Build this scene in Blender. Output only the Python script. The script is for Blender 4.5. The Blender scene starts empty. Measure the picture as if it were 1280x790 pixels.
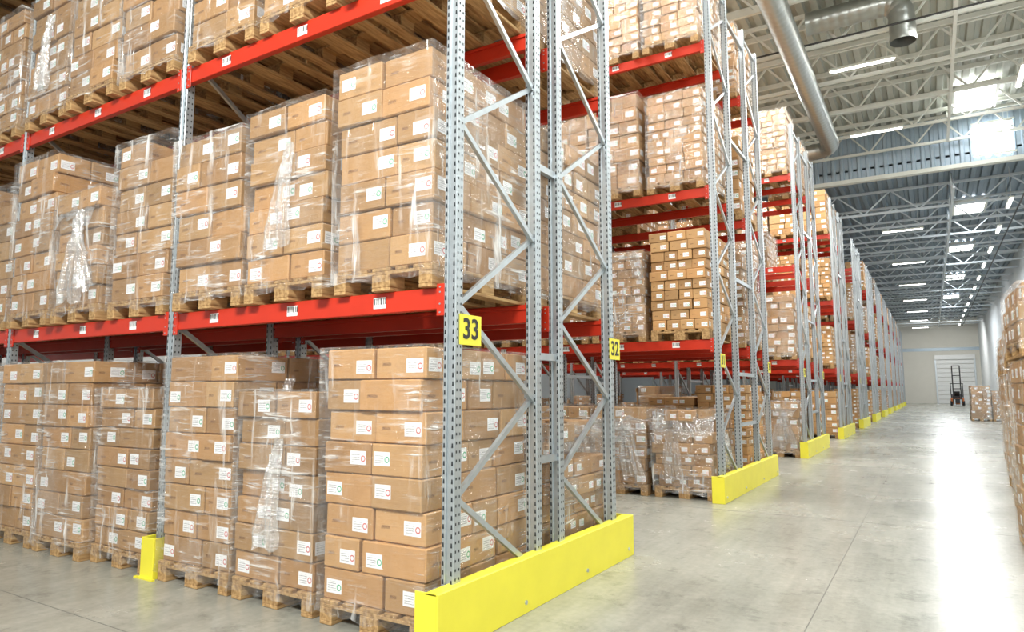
import bpy, math, random
from mathutils import Vector, Matrix, noise as MN
R = random.Random(7)
scene = bpy.context.scene
COL = scene.collection

# ------------------------------------------------------------------ materials
def new_mat(name):
    m = bpy.data.materials.new(name); m.use_nodes = True
    nt = m.node_tree; b = nt.nodes['Principled BSDF']
    return m, nt, b
def N(nt, t, **kw):
    n = nt.nodes.new(t)
    for k, v in kw.items(): setattr(n, k, v)
    return n
def L(nt, a, b): nt.links.new(a, b)
def simple(name, col, rough=.5, metal=0., nscale=0, namt=.1, bump=0., emit=None, es=0):
    m, nt, b = new_mat(name)
    b.inputs['Base Color'].default_value = (*col, 1)
    b.inputs['Roughness'].default_value = rough
    b.inputs['Metallic'].default_value = metal
    if nscale:
        tc = N(nt, 'ShaderNodeTexCoord'); no = N(nt, 'ShaderNodeTexNoise')
        no.inputs['Scale'].default_value = nscale; no.inputs['Detail'].default_value = 5
        L(nt, tc.outputs['Object'], no.inputs['Vector'])
        mx = N(nt, 'ShaderNodeMix', data_type='RGBA')
        mx.inputs['A'].default_value = (*[c * (1 - namt) for c in col], 1)
        mx.inputs['B'].default_value = (*[min(1, c * (1 + namt)) for c in col], 1)
        L(nt, no.outputs['Fac'], mx.inputs['Factor']); L(nt, mx.outputs['Result'], b.inputs['Base Color'])
        if bump:
            bp = N(nt, 'ShaderNodeBump'); bp.inputs['Strength'].default_value = bump
            bp.inputs['Distance'].default_value = .01
            L(nt, no.outputs['Fac'], bp.inputs['Height']); L(nt, bp.outputs['Normal'], b.inputs['Normal'])
    if emit:
        b.inputs['Emission Color'].default_value = (*emit, 1); b.inputs['Emission Strength'].default_value = es
    return m

def mat_card():
    m, nt, b = new_mat('cardboard')
    at = N(nt, 'ShaderNodeAttribute', attribute_name='Col')
    tc = N(nt, 'ShaderNodeTexCoord'); no = N(nt, 'ShaderNodeTexNoise'); oi = N(nt, 'ShaderNodeObjectInfo')
    no.inputs['Scale'].default_value = 9; no.inputs['Detail'].default_value = 4
    L(nt, tc.outputs['Object'], no.inputs['Vector'])
    mr = N(nt, 'ShaderNodeMapRange'); mr.inputs[3].default_value = .86; mr.inputs[4].default_value = 1.1
    L(nt, no.outputs['Fac'], mr.inputs[0])
    om = N(nt, 'ShaderNodeMapRange'); om.inputs[3].default_value = .82; om.inputs[4].default_value = 1.1
    L(nt, oi.outputs['Random'], om.inputs[0])
    mm = N(nt, 'ShaderNodeMath', operation='MULTIPLY'); L(nt, mr.outputs[0], mm.inputs[0]); L(nt, om.outputs[0], mm.inputs[1])
    mu = N(nt, 'ShaderNodeMix', data_type='RGBA', blend_type='MULTIPLY'); mu.inputs['Factor'].default_value = 1
    L(nt, at.outputs['Color'], mu.inputs['A']); L(nt, mm.outputs[0], mu.inputs['B'])
    uv = N(nt, 'ShaderNodeUVMap'); sx = N(nt, 'ShaderNodeSeparateXYZ'); L(nt, uv.outputs[0], sx.inputs[0])
    def rng(sock, a, c):
        g = N(nt, 'ShaderNodeMath', operation='GREATER_THAN'); g.inputs[1].default_value = a; L(nt, sock, g.inputs[0])
        l = N(nt, 'ShaderNodeMath', operation='LESS_THAN'); l.inputs[1].default_value = c; L(nt, sock, l.inputs[0])
        q = N(nt, 'ShaderNodeMath', operation='MULTIPLY'); L(nt, g.outputs[0], q.inputs[0]); L(nt, l.outputs[0], q.inputs[1])
        return q.outputs[0]
    q = N(nt, 'ShaderNodeMath', operation='MULTIPLY')
    L(nt, rng(sx.outputs[0], .12, .30), q.inputs[0]); L(nt, rng(sx.outputs[1], .40, .52), q.inputs[1])
    wn = N(nt, 'ShaderNodeTexNoise'); wn.inputs['Scale'].default_value = 45; L(nt, uv.outputs[0], wn.inputs['Vector'])
    gt = N(nt, 'ShaderNodeMath', operation='GREATER_THAN'); gt.inputs[1].default_value = .5; L(nt, wn.outputs['Fac'], gt.inputs[0])
    q2 = N(nt, 'ShaderNodeMath', operation='MULTIPLY'); L(nt, q.outputs[0], q2.inputs[0]); L(nt, gt.outputs[0], q2.inputs[1])
    mx = N(nt, 'ShaderNodeMix', data_type='RGBA'); mx.inputs['B'].default_value = (.14, .06, .03, 1)
    L(nt, q2.outputs[0], mx.inputs['Factor']); L(nt, mu.outputs['Result'], mx.inputs['A'])
    L(nt, mx.outputs['Result'], b.inputs['Base Color'])
    b.inputs['Roughness'].default_value = .6
    return m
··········
Go from the first line of the listing to the line holding "COL = scene.collection" and, please, transcribe those lines exactly, both included, with no pictures.

• Correct answer
Build this scene in Blender. Output only the Python script. The script is for Blender 4.5. The Blender scene starts empty. Measure the picture as if it were 1280x790 pixels.
import bpy, math, random
from mathutils import Vector, Matrix, noise as MN
R = random.Random(7)
scene = bpy.context.scene
COL = scene.collection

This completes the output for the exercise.